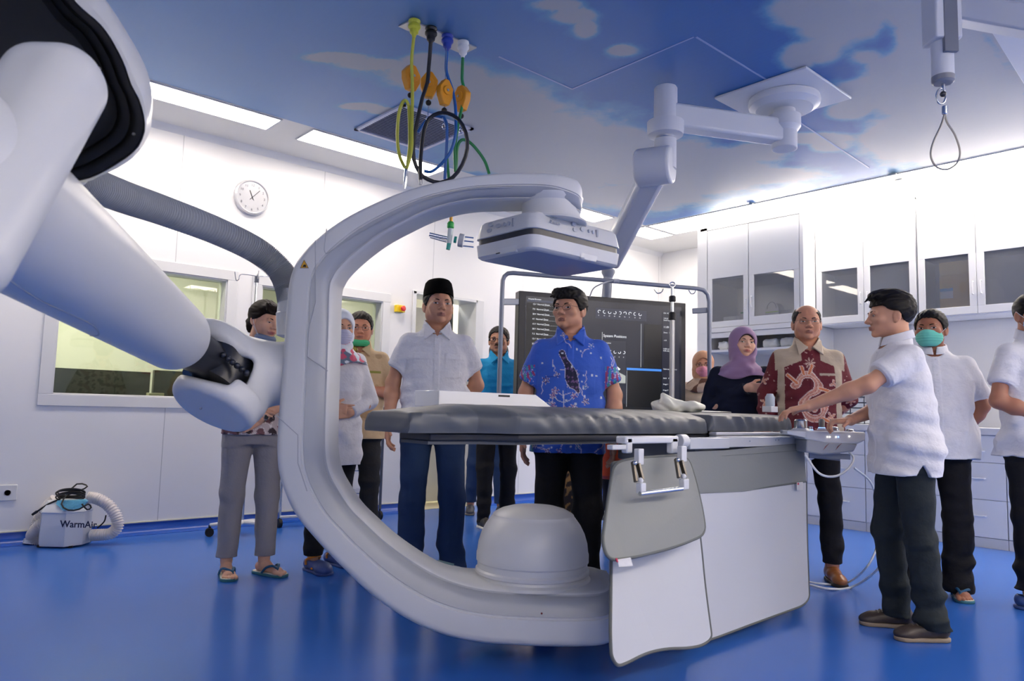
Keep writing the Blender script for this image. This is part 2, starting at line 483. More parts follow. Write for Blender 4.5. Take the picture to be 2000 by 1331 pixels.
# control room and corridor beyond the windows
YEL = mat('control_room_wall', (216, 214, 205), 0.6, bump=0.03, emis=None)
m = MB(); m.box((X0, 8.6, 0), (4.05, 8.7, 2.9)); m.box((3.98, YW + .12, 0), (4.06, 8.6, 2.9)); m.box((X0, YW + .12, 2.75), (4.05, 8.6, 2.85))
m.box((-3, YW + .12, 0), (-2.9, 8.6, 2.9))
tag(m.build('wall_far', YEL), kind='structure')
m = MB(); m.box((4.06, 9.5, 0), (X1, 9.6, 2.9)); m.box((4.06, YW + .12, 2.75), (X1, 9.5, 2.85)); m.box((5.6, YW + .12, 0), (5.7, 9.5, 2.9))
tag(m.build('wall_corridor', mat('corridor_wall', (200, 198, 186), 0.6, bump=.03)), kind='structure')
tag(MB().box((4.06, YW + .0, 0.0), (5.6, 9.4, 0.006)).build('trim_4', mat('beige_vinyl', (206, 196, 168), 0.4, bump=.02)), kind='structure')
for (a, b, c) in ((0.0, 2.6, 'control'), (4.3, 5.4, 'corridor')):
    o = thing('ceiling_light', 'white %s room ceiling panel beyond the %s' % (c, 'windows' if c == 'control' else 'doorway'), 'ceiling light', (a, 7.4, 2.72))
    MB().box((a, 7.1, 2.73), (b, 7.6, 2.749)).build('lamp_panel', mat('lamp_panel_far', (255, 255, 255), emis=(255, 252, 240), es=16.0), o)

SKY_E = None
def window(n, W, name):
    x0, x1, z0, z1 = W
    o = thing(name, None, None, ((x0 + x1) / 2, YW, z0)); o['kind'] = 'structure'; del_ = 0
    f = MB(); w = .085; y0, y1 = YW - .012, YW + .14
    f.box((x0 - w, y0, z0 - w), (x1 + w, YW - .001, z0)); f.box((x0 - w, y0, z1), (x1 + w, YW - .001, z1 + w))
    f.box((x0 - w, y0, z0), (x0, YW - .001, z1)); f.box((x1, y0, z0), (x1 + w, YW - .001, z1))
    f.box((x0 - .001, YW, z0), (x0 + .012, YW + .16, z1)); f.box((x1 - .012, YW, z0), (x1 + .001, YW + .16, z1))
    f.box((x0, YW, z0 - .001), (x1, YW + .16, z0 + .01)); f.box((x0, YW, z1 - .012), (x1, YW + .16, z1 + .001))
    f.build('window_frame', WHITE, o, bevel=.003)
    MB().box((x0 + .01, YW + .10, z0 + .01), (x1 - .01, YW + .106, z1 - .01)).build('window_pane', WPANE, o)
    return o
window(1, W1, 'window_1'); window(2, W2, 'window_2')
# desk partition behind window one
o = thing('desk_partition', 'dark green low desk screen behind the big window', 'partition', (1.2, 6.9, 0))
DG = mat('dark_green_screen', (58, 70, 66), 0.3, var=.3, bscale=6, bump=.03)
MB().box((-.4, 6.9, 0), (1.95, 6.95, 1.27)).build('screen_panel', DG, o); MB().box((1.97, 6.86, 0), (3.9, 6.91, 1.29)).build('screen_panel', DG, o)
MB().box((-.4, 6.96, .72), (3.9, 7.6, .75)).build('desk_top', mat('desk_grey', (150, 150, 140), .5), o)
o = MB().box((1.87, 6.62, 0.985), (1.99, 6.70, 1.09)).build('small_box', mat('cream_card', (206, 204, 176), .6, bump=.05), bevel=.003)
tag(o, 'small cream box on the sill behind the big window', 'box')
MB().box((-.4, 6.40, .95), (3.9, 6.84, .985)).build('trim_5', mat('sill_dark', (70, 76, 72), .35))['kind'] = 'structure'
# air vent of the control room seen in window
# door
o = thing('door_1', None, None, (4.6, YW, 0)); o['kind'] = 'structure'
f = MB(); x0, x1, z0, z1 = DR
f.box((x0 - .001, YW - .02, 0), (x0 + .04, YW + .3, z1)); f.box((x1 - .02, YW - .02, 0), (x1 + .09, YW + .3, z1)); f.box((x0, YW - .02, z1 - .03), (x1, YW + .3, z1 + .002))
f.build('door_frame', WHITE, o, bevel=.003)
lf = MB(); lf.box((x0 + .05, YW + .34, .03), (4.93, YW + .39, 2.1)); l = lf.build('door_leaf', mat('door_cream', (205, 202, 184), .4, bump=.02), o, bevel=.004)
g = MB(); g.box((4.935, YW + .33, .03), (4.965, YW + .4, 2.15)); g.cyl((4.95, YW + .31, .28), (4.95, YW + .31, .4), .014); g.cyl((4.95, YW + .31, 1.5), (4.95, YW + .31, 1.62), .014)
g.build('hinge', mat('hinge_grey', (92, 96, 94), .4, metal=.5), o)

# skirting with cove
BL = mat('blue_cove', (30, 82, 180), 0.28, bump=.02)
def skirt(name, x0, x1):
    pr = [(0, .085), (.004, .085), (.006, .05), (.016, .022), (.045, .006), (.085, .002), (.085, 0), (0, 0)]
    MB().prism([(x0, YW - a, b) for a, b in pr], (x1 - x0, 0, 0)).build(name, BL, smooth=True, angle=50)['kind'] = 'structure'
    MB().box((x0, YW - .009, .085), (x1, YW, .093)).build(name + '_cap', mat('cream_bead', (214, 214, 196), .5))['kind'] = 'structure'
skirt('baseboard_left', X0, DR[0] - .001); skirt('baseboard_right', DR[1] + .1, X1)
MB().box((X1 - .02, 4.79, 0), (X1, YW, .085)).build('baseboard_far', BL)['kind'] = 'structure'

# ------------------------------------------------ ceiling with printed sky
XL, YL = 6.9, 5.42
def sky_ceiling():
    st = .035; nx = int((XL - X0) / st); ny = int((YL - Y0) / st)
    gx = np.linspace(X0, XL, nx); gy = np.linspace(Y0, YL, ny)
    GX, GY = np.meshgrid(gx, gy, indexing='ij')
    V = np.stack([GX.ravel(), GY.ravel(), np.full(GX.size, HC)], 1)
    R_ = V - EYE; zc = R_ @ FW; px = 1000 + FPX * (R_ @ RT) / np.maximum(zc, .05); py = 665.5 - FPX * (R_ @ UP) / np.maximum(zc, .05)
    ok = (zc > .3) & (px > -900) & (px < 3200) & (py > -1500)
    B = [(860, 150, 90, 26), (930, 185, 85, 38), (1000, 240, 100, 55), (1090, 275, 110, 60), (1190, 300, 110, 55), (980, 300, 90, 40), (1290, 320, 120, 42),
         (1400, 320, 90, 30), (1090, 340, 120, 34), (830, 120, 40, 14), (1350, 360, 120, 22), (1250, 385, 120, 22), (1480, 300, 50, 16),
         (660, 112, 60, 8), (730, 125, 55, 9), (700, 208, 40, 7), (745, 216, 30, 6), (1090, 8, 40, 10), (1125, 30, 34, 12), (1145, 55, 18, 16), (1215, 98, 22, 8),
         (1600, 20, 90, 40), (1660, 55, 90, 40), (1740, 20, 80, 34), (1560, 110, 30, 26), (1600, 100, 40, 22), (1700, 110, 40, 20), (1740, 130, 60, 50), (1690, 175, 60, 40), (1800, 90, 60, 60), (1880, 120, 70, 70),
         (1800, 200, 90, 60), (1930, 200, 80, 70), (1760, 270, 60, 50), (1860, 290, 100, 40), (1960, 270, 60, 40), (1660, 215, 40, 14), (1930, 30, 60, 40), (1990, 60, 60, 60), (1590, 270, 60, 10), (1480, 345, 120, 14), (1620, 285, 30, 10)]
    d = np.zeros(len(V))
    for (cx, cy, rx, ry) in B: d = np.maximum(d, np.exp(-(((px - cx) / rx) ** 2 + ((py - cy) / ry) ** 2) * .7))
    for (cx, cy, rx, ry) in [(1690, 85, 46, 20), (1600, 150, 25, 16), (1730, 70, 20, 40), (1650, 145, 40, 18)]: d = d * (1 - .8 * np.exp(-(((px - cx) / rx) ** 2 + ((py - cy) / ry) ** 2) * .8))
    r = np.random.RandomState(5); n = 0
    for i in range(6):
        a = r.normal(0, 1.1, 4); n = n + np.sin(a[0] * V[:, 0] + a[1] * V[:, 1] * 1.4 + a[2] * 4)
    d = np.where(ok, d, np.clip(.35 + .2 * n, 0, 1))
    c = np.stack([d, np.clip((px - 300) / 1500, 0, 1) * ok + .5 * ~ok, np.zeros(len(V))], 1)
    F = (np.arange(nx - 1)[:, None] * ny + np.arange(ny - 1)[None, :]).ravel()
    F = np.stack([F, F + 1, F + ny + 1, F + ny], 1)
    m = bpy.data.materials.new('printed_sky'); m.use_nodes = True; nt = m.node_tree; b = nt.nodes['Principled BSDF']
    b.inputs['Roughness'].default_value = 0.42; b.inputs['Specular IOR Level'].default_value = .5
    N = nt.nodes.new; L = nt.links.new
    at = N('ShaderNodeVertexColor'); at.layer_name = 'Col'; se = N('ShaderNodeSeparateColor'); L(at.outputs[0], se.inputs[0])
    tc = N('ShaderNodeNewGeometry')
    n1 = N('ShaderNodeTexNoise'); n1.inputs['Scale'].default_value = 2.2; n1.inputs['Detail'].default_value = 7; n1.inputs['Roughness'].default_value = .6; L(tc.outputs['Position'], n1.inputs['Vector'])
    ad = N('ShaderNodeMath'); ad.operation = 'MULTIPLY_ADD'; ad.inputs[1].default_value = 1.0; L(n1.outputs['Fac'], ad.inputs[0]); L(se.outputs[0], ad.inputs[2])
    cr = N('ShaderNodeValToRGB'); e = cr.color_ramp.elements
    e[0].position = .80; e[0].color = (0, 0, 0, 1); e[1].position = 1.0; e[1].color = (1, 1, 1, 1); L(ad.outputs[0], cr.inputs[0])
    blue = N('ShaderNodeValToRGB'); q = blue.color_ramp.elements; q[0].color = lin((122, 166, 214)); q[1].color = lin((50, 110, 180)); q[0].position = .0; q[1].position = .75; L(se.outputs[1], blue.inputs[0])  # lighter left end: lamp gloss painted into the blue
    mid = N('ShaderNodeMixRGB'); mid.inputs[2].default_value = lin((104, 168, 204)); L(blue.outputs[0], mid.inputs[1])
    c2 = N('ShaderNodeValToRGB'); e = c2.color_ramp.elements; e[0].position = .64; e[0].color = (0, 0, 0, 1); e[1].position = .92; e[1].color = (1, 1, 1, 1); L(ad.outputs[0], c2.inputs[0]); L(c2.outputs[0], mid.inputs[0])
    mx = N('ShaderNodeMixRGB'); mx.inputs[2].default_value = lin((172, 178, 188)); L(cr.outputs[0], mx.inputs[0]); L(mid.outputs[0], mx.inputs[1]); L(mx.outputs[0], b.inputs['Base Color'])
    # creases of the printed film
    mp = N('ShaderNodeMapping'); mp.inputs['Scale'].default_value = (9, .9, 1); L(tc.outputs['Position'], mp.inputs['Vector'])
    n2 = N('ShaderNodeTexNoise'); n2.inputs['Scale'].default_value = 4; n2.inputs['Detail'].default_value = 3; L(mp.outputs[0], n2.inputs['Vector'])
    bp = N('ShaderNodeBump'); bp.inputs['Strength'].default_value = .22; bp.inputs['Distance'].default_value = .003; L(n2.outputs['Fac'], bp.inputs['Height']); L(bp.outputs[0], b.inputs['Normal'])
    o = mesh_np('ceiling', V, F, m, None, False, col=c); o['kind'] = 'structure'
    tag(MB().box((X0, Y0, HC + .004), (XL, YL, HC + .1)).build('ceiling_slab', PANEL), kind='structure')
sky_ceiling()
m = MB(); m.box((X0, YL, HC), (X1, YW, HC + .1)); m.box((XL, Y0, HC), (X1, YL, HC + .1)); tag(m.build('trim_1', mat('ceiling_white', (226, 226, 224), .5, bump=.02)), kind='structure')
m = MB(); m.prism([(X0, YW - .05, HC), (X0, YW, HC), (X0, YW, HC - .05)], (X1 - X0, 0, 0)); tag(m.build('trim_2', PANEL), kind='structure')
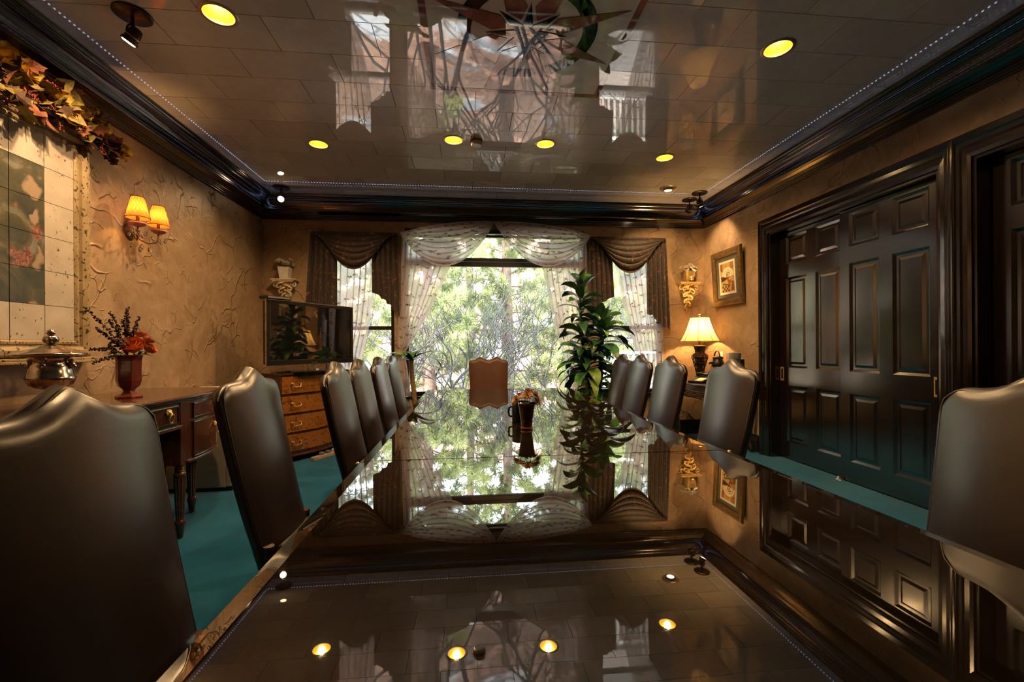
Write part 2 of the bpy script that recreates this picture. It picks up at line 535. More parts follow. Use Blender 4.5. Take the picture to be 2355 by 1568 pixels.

→ **INSTRUCTION**: Report each line in the data that holds the word "follow".

→ **TASK RESPONSE**:
Keep writing the Blender script for this image. This is part 2, starting at line 483. More parts follow. Write for Blender 4.5. Take the picture to be 2000 by 1331 pixels.
Write part 2 of the bpy script that recreates this picture. It picks up at line 535. More parts follow. Use Blender 4.5. Take the picture to be 2355 by 1568 pixels.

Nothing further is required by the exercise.